For over 50 years Rabbi Brovender has taught thousands of students from all around the world. This week we introduce you to Rabbi Michael Sunshine. After receiving semicha through Yeshivat Hamivtar, Rabbi Sunshine worked at a shul in San Antonio, TX, for four years and then ran the Jewish Student Connection (JSC) in Denver, CO, for 8 years. JSC runs clubs in public high schools helping teens develop and deepen their Jewish identities and their connection with Israel. Rabbi Sunshine currently works at amhsi.org and lives in Ra’anana, Israel with his wife and children.

How did you meet Rabbi Brovender?
The first time I met Rabbi Brovender was when he came to the University of Pennsylvania campus. I had heard of Rabbi Brovender and his yeshiva years earlier when many of my friends learned at Hamivtar between high school and college. But when Rabbi Brovender visited UPenn I remember he gave a shiur on Birkat Hamazon and the analytical way in which he broke down each bracha and explained it.
What do you find most important or striking about the “Brovender Method” – his unique way of teaching?
Rabbi Brovender’s methodology, as I see it, comes down to an honest and analytical approach of whatever source you’re learning.
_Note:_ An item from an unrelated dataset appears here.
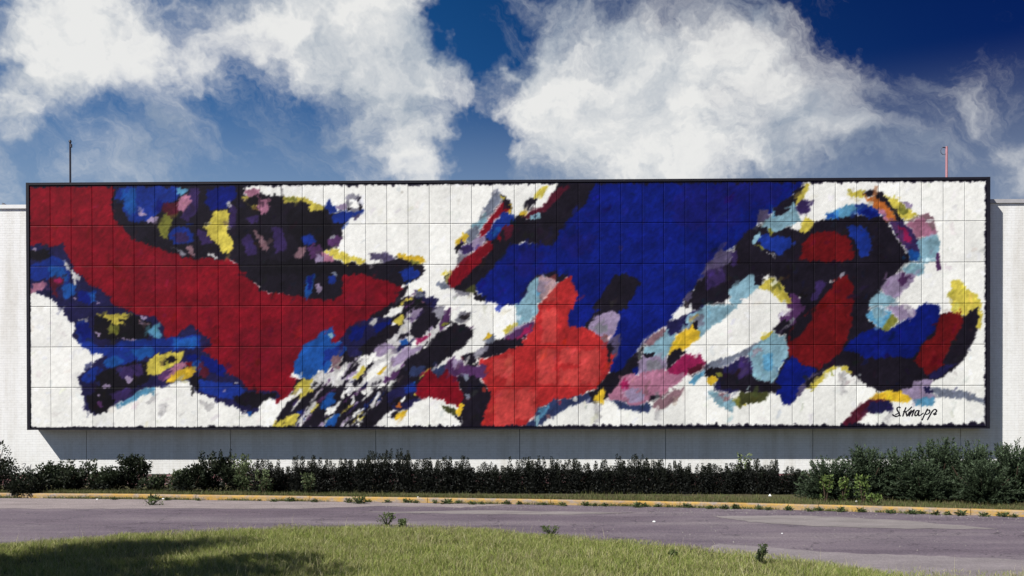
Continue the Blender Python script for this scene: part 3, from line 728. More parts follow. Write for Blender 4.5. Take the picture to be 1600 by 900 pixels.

It means paying attention to the specifics and nuance of language, and working to understand what is actually being said, as opposed to what you think, or want the text to say. I think Rabbi Brovender’s method stems from an approach based on humility where you put yourself and your ego to the side, and try to figure out what the Gemara, or the Shulchan Aruch, or the Sfas Emes is actually trying to say to us.
When it comes to Torah learning, what were you most drawn to after learning with Rabbi Brovender?
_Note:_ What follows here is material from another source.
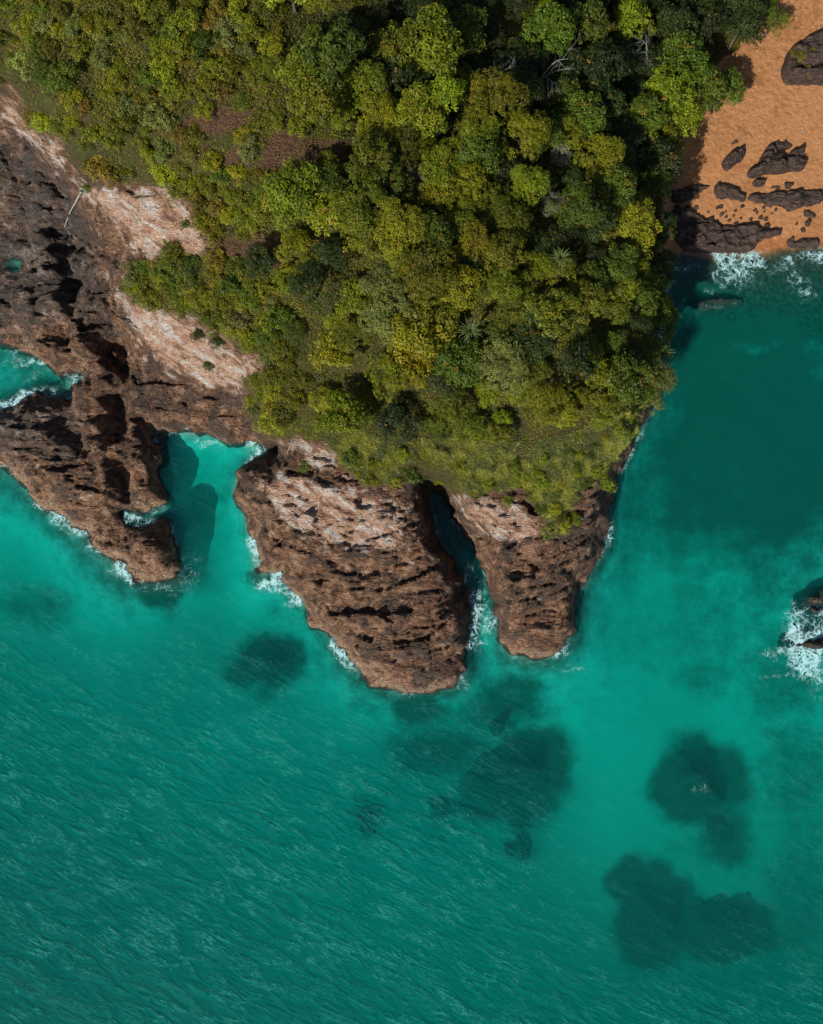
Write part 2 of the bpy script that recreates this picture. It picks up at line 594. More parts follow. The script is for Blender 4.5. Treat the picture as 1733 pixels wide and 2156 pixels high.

From my years as a talmid of Rabbi Brovender, I understood that, for me at least, that to be a well-rounded and committed Jew I would need to learn or to be able and open to learn Torah from all different angles.
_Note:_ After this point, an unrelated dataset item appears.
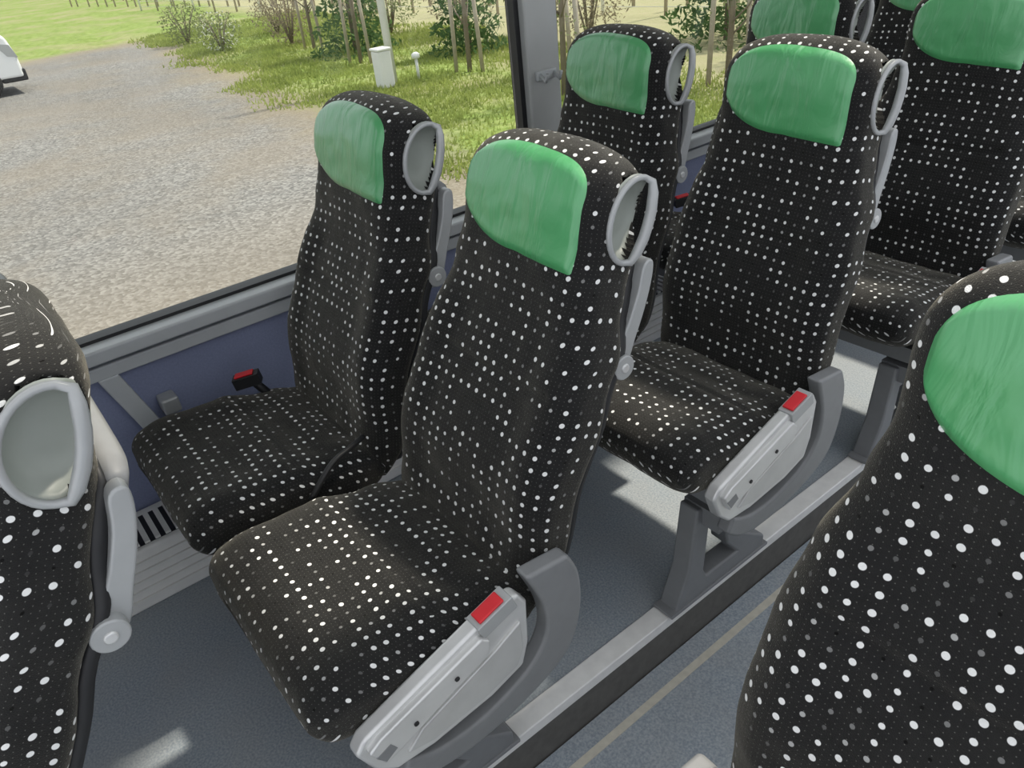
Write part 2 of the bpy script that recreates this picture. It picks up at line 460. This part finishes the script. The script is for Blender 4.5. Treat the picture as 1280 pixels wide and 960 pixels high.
ME['arch'] = prism_mesh('frame_arch', outer+inner, .218, .250)
leg_out = [(.185, .26), (.165, .10), (.135, .03), (.125, .0), (.43, .0), (.43, .035), (.335, .105), (.325, .21), (.26, .24)]
leg_hole = [(.225, .19), (.215, .075), (.225, .05), (.33, .05), (.29, .10), (.275, .19)]
ME['leg'] = prism_mesh('seat_leg', [(y, z+.009) for y, z in leg_out], .130, .178, [(y, z+.009) for y, z in leg_hole])
ME['foot'] = boxes_mesh('leg_foot', [(.128, .182, .11, .44, .009, .018)])
ME['base'] = boxes_mesh('seat_frame', [(-.19, .22, .20, .245, .285, .325), (-.19, .22, .42, .46, .285, .325), (-.20, -.16, .16, .47, .285, .33), (.13, .22, .2, .33, .225, .27)])
ME['gap_shade'] = boxes_mesh('gap_shade_plate', [(-.31, -.19, .13, .56, .268, .284)])  # plate added under the seat gap to stop a sun streak on the floor
ME['buckle'] = boxes_mesh('buckle_body', [(-.016, .016, -.034, .034, -.022, .006)])
ME['buckle_red'] = boxes_mesh('buckle_button', [(-.012, .012, -.026, .022, .006, .0105)])
ME['bolts'] = prism_mesh('side_cover_bolts', [(.30+.004*math.cos(a*.5236), .405+.004*math.sin(a*.5236)) for a in range(12)], .262, .268)
ME['bolts2'] = prism_mesh('side_cover_bolts', [(.225+.004*math.cos(a*.5236), .375+.004*math.sin(a*.5236)) for a in range(12)], .262, .268)
ME['strap'] = tube('belt_strap', smooth_poly([(.19, .47, .45), (.21, .43, .453), (.225, .38, .448), (.234, .32, .40)], 5, False), .006)
def seat(cx, yoff, theta, side=1, leg=True, drop=0.0):
    e = empty('bus_passenger_seat', (cx, yoff, 0))
    obj('seat_cushion', ME['cushion'], FAB, e)
    pv = empty('backrest_pivot', (0, .46, .40), e, (-math.radians(theta), 0, 0))
    obj('backrest', ME['back'], FAB, pv); obj('headrest_cover', ME['cover'], GREEN, pv)
    obj('back_shell', ME['shell'], BLACK, pv); obj('tray_table', ME['tray'], TRAY, pv)
    for i, sx in ((1, 1), (2, -1)):
        for nm, mk, mm in (('tray_arm', 'arm', PLGREY), ('tray_pivot', 'piv', PLGREY), ('tray_pivot_cap', 'piv2', ALU)):
            a = obj('%s_%d' % (nm, i), ME[mk], mm, pv, bevel=.005 if mk == 'arm' else .003); a.scale = (sx, 1, 1)
    obj('grab_handle', ME['handle'], PLGREY, pv); obj('handle_recess', ME['dish'], DISH, pv)
    fb = obj('seat_frame', ME['base'], FRAME, e)
    if leg:
        fb.scale = (side, 1, 1)
        obj('gap_shade_plate', ME['gap_shade'], BLACK, e).scale = (side, 1, 1)
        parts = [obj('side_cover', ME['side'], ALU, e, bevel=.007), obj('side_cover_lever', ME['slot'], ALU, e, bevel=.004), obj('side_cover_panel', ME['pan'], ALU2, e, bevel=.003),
                  obj('frame_arch', ME['arch'], FRAME, e, bevel=.008), obj('seat_leg', ME['leg'], FRAME, e, bevel=.006),
                  obj('leg_foot', ME['foot'], FRAME, e, bevel=.002), obj('bolt_1', ME['bolts'], BLACK, e), obj('bolt_2', ME['bolts2'], BLACK, e),
                  obj('seat_number_plate', ME['label'], FRAME, e)]
        for p in parts:
            p.scale = (side, 1, 1)
            if not p.name.startswith(('seat_leg', 'leg_foot')): p.location = (0, -drop*.8, -drop)
        for nm, mt, mm in (('buckle_body', 'buckle', PLGREY), ('buckle_button', 'buckle_red', RED)):
            o = obj(nm, ME[mt], mm, e, bevel=.002); o.location = (side*.243, .385-drop*.8, .464-drop); o.rotation_euler = (.3, 0, 0)
    else:
        obj('wall_bracket', boxes_mesh('wall_bracket', [(-.330, -.18, .20, .24, .285, .325), (-.330, -.18, .42, .46, .285, .325)]), FRAME, e)
        for nm, mt, mm in (('buckle_body', 'buckle', BLACK), ('buckle_button', 'buckle_red', RED)):
            o = obj(nm, ME[mt+'_w'] if mt+'_w' in ME else ME.setdefault(mt+'_w', ME[mt].copy()), None, e, bevel=.002)
            o.data.materials.clear(); o.data.materials.append(mm)
            o.location = (-.185, .375, .478); o.rotation_euler = (.15, 0, -.5)
            o.scale = (.9, .9, 1)
        obj('buckle_stalk', tube('buckle_stalk', [(-.185, .385, .465), (-.187, .41, .42), (-.19, .43, .33)], .010), BLACK, e)
        obj('belt_strap', ME['strap'], BLACK, e)
    return e
P = .747
XA, XB = -1.415, -.918
seat(XB, 0, 23.4); seat(XA, 0, 19.5, leg=False)
seat(XB, P, 16); seat(XA, P, 15.5, leg=False)
seat(XB, 2*P, 15.5); seat(XA, 2*P, 15.5, leg=False)
seat(XB, 3*P, 15.5); seat(XA, 3*P, 15.5, leg=False)
seat(XB, -P-.012, 21); seat(XA, -P-.02, 20, leg=False)
seat(-.098, -.035, 17, side=-1, drop=.05)
seat(-.098, P, 17, side=-1, drop=.05)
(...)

What lesson or specific Torah that you learned from Rabbi Brovender, do you keep coming back to or carry with you wherever you go?
I don’t think of it as a time period of “after learning with Rabbi Brovender.” When I left the yeshiva to go work in the States, I remember feeling an acute sadness of not being able to learn every day with the rebbeim in the yeshiva. I had a feeling of shleimut, of wholeness, which at the time I felt I was putting aside.
Then, in my first few months in San Antonio when I would prepare shiurim I realized I had actually taken the yeshiva with me. Besides the ideas I learned and knowledge I gained in the yeshiva, I realized that I was taking with me the methodology of learning and ability to open up a sefer, whether a Gemara, a Rashi, or a Rambam, and learn it with the skills I developed in the yeshiva.
To go a step deeper, from my time learning with Rabbi Brovender I learned that as a Jew there is a unique position we have in the world and by learning the Torah and doing mitzvot we infuse the world with kedusha – transforming something from the way it is to the way it can be. Bringing out its potential.
I often come back to the belief that Rabbi Brovender has instilled in his talmidim the confidence to accomplish great things. At the times when I am uncertain of my abilities, I remember that Rabbi Brovender asked me to teach his shiur for a short period of time when he was overseas. At first I was shocked, and then I understood that if he thought I could do it, then I could.
But there is one specific Torah that I think about, especially during the Yamim Noraim. During Elul 5756 (1996), Rabbi Brovender taught a Torah of Rebbe Nachman. Rebbe Nachman explained that during Elul and the Yamim Noraim one can be uplifted to great heights and attain a significant connection with God.
While it is impossible for that intense spirituality to be maintained throughout the whole year, one’s moments of Dveikut during the year should not be fleeting.
Rather, when we leave the intense embrace of God that we find during the Yamim Noraim, we should be changed, like the imprint left on clay by the king’s signet ring. When we start the new year, we, in fact, will be different than we were just days before.